The governor and legislature agreed on a record-setting $1.5 billion tax increase in May 2011 to help close an equally unprecedented $3.6 billion shortfall built into 2011-12 finances.
And with economists warning that it may not be until 2018 that Connecticut regains all of the jobs lost in the most recent recession, the prospect of increasing taxes remains extremely controversial.
Looking to cut spending? That isn’t easy either.
The governor already found about $124 million in savings in late November that can be used to reduce both this year’s deficit and the shortfall projected for next year.
State law gives the governor limited authority to reduce spending in most agencies by up to 5 percent without obtaining the approval of the legislature. Though the statute exempts municipal aid from the governor’s rescissionary authority, other segments of the budget effectively are exempt as well because of contractual obligations or federal rules governing health-care programs.
Many of the governor’s cuts last month affected social services and education.
And the plan Malloy offered earlier this month to cover the rest of this year’s deficit also included significant cuts in social services.
“This won’t be easy, and parts of it will be very difficult,” Malloy said when his plan was released. “We are very mindful of the fact that most of the cuts that will end up being part of the final package will have a real impact on people’s lives, so we want to do this as carefully as possible. But the reality is we have no other choice; spending must be cut.”
Sen.
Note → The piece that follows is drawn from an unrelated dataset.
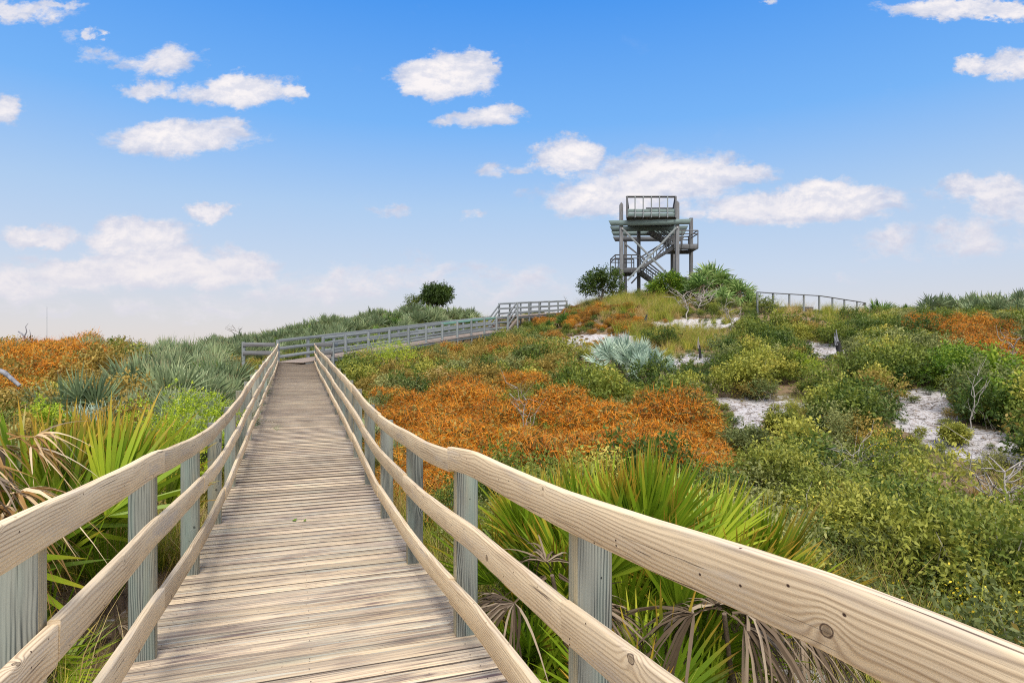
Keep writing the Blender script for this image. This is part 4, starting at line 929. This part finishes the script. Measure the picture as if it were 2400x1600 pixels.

Toni Harp, a New Haven Democrat whose home community relies heavily on many state assistance programs, also conceded this week that the task at hand is painful no matter what outcome is chosen.
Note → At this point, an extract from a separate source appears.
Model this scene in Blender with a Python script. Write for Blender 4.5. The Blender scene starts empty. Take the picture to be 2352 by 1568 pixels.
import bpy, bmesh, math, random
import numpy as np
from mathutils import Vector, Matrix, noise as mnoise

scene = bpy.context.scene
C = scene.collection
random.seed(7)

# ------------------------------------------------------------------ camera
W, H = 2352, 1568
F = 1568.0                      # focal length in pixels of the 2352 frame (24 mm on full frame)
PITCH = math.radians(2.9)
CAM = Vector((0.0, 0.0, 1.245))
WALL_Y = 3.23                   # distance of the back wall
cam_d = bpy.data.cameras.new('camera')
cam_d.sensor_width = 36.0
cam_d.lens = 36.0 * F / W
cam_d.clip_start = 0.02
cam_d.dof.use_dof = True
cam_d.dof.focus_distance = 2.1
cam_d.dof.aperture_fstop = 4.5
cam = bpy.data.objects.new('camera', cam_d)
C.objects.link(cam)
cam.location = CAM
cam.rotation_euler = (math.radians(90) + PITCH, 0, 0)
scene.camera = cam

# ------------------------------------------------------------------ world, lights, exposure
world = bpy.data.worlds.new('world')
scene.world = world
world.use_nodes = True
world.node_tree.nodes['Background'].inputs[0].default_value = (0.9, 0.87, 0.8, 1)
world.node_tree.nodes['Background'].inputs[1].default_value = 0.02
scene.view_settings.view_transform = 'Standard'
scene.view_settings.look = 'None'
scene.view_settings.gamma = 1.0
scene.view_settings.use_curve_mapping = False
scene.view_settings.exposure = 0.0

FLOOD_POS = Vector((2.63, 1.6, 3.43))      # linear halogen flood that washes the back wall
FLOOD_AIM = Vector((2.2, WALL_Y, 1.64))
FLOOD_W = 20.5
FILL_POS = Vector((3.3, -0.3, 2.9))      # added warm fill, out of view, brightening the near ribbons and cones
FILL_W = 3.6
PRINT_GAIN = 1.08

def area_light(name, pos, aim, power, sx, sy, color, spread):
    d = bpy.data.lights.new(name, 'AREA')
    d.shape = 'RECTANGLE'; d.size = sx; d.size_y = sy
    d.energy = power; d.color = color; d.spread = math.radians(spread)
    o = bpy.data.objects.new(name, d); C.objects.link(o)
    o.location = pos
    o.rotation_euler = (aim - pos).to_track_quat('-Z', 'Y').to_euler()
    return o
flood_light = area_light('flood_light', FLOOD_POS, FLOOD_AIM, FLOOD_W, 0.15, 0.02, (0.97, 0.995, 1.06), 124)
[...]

“We are really trying not to impact the cities,” said Harp, who is co-chairwoman of the budget-writing Appropriations Committee. “We are really making a valiant effort.”
Looney, a former co-chairman of the tax-writing Finance, Revenue and Bonding Committee, said the task of cutting spending is further complicated by the fact that most state budgets have not provided the level of funding needed to maintain current services since 2008.
Still, Looney said negotiators remain hopeful they can craft a solution in time to meet Wednesday’s target date for holding a special legislative session on the deficit, given the bipartisan appreciation for the difficult task at hand.
“We have made substantial progress in the last couple of days,” he said Friday, declining to discuss specifics of the negotiations. “All of the parties have been working in good faith.”